Interactive Motion Demo
The demo below shows a simplified access door for a benchtop laboratory instrument. The actuator opens the door through a controlled stroke.
Common Use Cases
| Equipment Area | Typical Motion | Why Electric Actuation Helps |
|---|---|---|
| Access door or chamber cover | Open and close a guarded panel | Provides consistent travel, soft motion and controlled service access. |
| Small positioning stage | Raise, lower or tilt a module | Improves repeatability compared with manual adjustment. |
| Cage handling or transfer module | Move a gate, latch or compact lift | Supports cleaner workflow and lower operator effort. |
| Inspection or cleaning cover | Lift a light service panel | Improves maintenance access while allowing interlock logic. |
| Instrument enclosure | Move a shield or cover | Helps protect optical, sensor or sampling areas during operation. |
Product Parameter Selection Example
Assume a benchtop laboratory instrument uses a powered access door and a small internal positioning stage. The equipment operates near researchers, so the movement should be quiet, predictable and easy to stop.
| Parameter | Example Choice | Selection Basis |
|---|---|---|
| Rated force | 300-1,500 N for small stages; 500-3,000 N for covers | Based on moving part weight, hinge friction, bracket geometry and safety margin. |
| Stroke | 30-120 mm for small stages; 80-250 mm for doors | Chosen from required travel, opening angle and available internal space. |
| Speed | 2-12 mm/s | Slow movement reduces vibration, noise and pinch risk near operators. |
| Voltage | 24V DC | Common for laboratory equipment controllers, sensors and safety circuits. |
| Feedback | Limit switches for end positions; Hall feedback for presets | Use feedback when the instrument stores repeatable positions or reports status to software. |
| Noise | Low-noise gearbox and soft start/stop control | Research environments need smooth movement without sudden starts or harsh end stops. |
| Protection | IP54/IP65 depending on cleaning and dust exposure | Choose protection based on the real cleaning process and particle exposure. |
Engineering Notes
- Separate movement from guidance. Rails, hinges or columns should carry side loads; the actuator should push and pull axially.

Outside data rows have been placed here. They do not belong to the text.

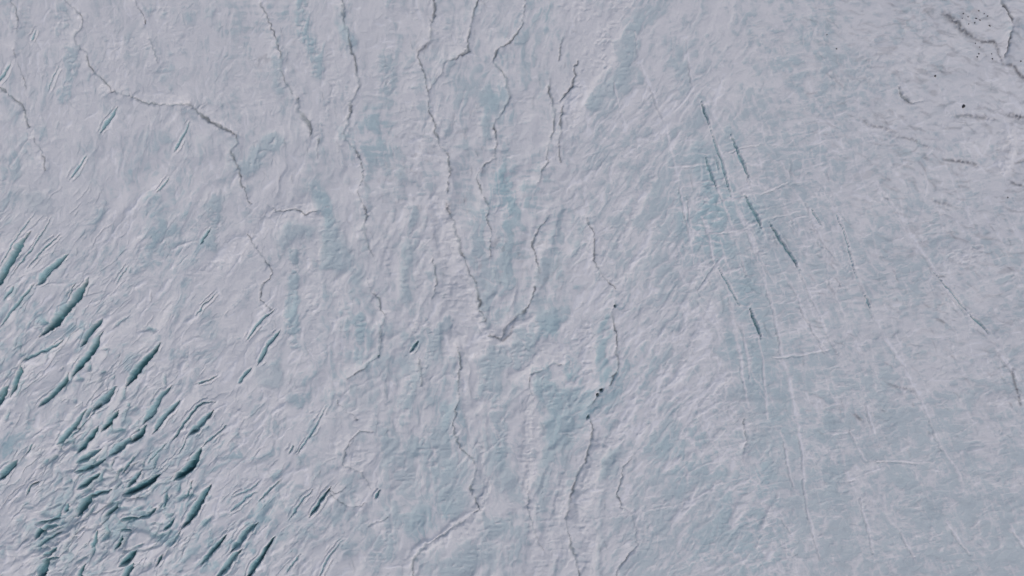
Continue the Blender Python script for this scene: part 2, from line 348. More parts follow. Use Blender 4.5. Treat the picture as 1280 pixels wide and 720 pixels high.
# snow filled fractures, white raised seams: points, width, label
FILL = [
 ("794,40 800,75 812,104 822,130 833,160 838,185 846,215 851,240 857,265 863,295 868,330", 1.8, "longest white seam on the left side of the right centre grid"),
 ("858,50 862,90 868,118 876,128", 1.5, "faint white seam above the dark top tip of the long crack"),
 ("768,104 775,135 783,166", 1.4, "short white seam beside the big bright snowfield"),
 ("889,160 898,184 906,206 913,236 922,262 935,295 946,320 957,344", 1.7, "white seam hugging the longest straight crack"),
 ("893,228 903,250 912,272 920,290", 1.5, "short white seam left of the widest teal crack"),
 ("925,262 940,296 955,330 967,352", 1.5, "white seam between the two teal cracks of the grid"),
 ("886,285 892,325", 1.4, "short upright white seam low in the grid"),
 ("932,206 938,232 945,250", 1.4, "tiny white seam under the thick tapered crack"),
 ("902,300 908,325 915,345", 1.4, "little white seam left of the centre of the grid"),
 ("920,300 928,325 933,345", 1.4, "white seam crossing the starry snow splash"),
 ("909,355 915,390 922,430 930,475 937,512", 2.4, "broad white seam left of the solitary teal notch"),
 ("926,405 930,424 936,452 940,480", 1.5, "forked white seam directly below the solitary teal notch"),
 ("948,422 954,450 957,485 958,525", 1.5, "upright white seam right of the solitary teal notch"),
 ("972,325 985,350 998,372 1003,390", 1.7, "white seam continuing the long teal crack of the grid"),
 ("955,350 966,385 975,430 986,470 995,520 1003,560 1005,600", 2.8, "very long white seam descending through the middle of the right half"),
 ("999,338 1010,362 1025,395 1038,425 1046,440", 1.6, "thin white seam right of the very long middle one"),
 ("1000,385 1018,415 1040,448", 1.7, "short straight white seam near the ladder of cross seams"),
 ("1008,255 1024,296 1040,316 1056,340", 1.5, "white seam parallel and left of the second long one from the right"),
 ("1036,350 1050,382 1062,415 1078,440", 1.5, "broken white seam below the centre of the right half"),
 ("1040,248 1050,280 1064,325 1078,360 1092,390 1106,422 1126,452 1144,485 1158,515", 2.8, "second long white line from the right"),
 ("1158,517 1170,545 1186,572 1204,598", 1.9, "lower piece of the second long white line from the right"),
 ("1108,242 1126,270 1146,302 1166,338 1192,370 1222,408 1252,445 1270,475", 3.0, "outermost long white line on the right"),
 ("1003,600 1008,632 1018,670 1024,700", 1.5, "faint white seam at the bottom right of middle"),
 ("980,555 984,578 990,606", 1.7, "small forked white seam left of the very long middle one"),
 ("975,640 982,656 990,668", 1.4, "small white tick at bottom, left of the faint one"),
 ("1064,540 1074,562 1082,576", 2.0, "crooked white seam beside the brown dirt spot"),
 ("1082,505 1092,535 1100,556", 1.9, "white seam right of the brown dirt spot"),
 ("1182,652 1196,672 1212,692", 1.9, "white seam low on the right, upper of two lined up"),
 ("1126,668 1142,696", 1.6, "lone white tick at the bottom right"),
 ("1074,625 1084,655 1091,690", 2.0, "patchy white seam between bottom ticks on the right"),
 ("1262,655 1272,672 1284,688", 2.2, "bright white seam leaving by the right edge near the bottom"),
 ("884,293 925,287 958,273 1000,264", 1.7, "lowest cross seam tying the grid together"),
 ("836,209 866,207 890,204", 1.5, "topmost cross seam, level and short"),
 ("905,192 925,184 950,180", 1.4, "cross seam between the two upper dark cracks"),
 ("900,252 930,246 955,240 985,228", 1.5, "middle cross seam of the grid, rising to the right"),
 ("968,446 1000,443 1035,436", 1.8, "ladder rung seam, upper one at lower centre right"),
 ("743,650 790,642 840,633 875,620 903,603", 1.8, "long sideways white seam crossing the lower centre"),
 ("1060,600 1085,590 1104,584", 1.6, "slanted rung seam at the lower right"),
 ("1030,542 1056,541 1068,538", 1.7, "level rung seam left of the brown dirt spot"),
 ("1095,575 1140,577 1165,578", 1.4, "thin level seam right of the slanted rung"),
 ("197,232 177,248 147,283 113,337", 2.4, "straight pale ridge in the left, from snow toward the widest crevasse"),
 ("240,184 222,212 210,226", 2.0, "pale ridge beside the thin dark dash of the zigzag thread"),
 ("40,160 26,186 12,208", 1.8, "pale ridge near the left edge above mid height"),
 ("878,270 888,300 896,345", 1.4, "hairline white seam at the left foot of the grid"),
 ("905,320 888,344 872,366", 2.6, "white spur leaving the foot of the grid down left"),
 ("500,296 530,300 545,312", 1.8, "white rim seam over the ice window left of the snow trough"),
 ("620,250 618,290", 1.5, "white seam beside the faint straight thread"),
 ("860,246 862,262 868,300", 1.3, "double hairline twin of the longest white seam on the left of the grid"),
]
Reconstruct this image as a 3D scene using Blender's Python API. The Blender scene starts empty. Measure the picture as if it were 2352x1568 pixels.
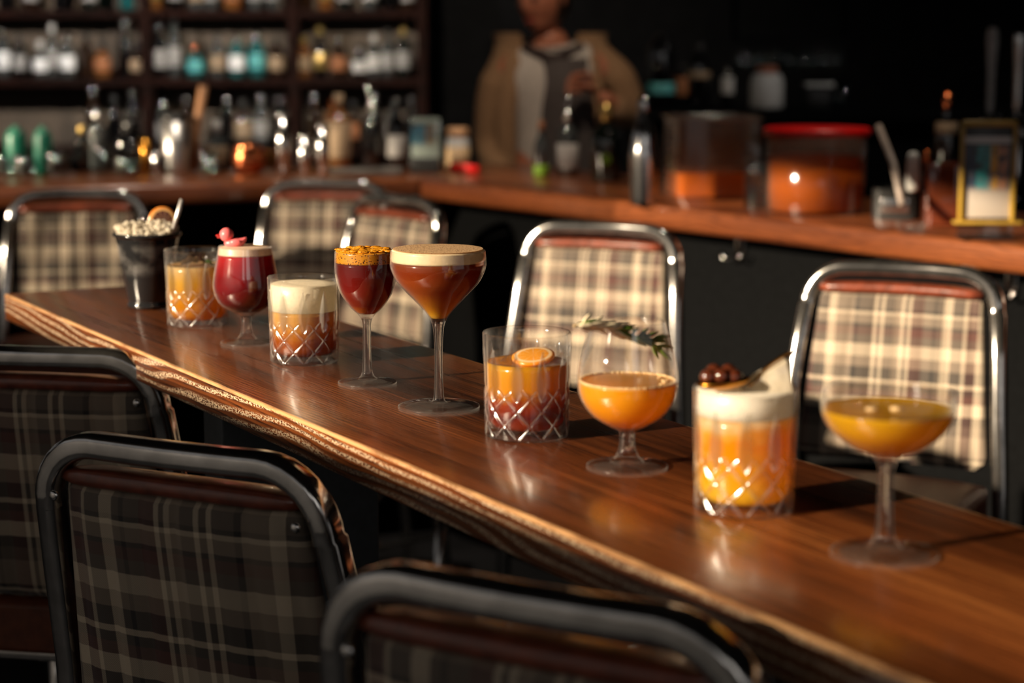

- Control vibration. Low speed, rigid brackets and smooth acceleration help protect sensitive sensors and test modules.
- Plan cleaning access. Avoid cable traps and hidden debris points around moving covers.
- Use interlocks where needed. Powered access doors and moving shields may require position confirmation before a test cycle starts.
- Consider lifting columns for guided vertical motion. If a platform must remain stable under off-center load, a compact lifting column may be better than an exposed actuator.
Information Needed for Accurate Sizing
- Moving part weight and center of gravity
- Required stroke, door angle or stage travel
- Available mounting points and internal space
- Required speed and acceptable noise level
- Controller voltage and feedback requirement
- Cleaning process, dust exposure and service access needs
FAQ
Can a linear actuator be used inside compact laboratory equipment?
Yes. Compact actuators are suitable for access doors, covers, latches and small positioning stages when the stroke and mounting geometry are correct.
Is feedback required?
Feedback is useful for stored positions, software confirmation or repeatable intermediate travel. Simple open/close covers may only need limit switches.
What speed is suitable for lab equipment?
Many laboratory mechanisms work best at moderate speeds, often around 2-12 mm/s, because smoothness and low vibration matter more than speed.
What is the main mechanical risk?
Side load from poor bracket geometry. The actuator should not be used as a guide rail.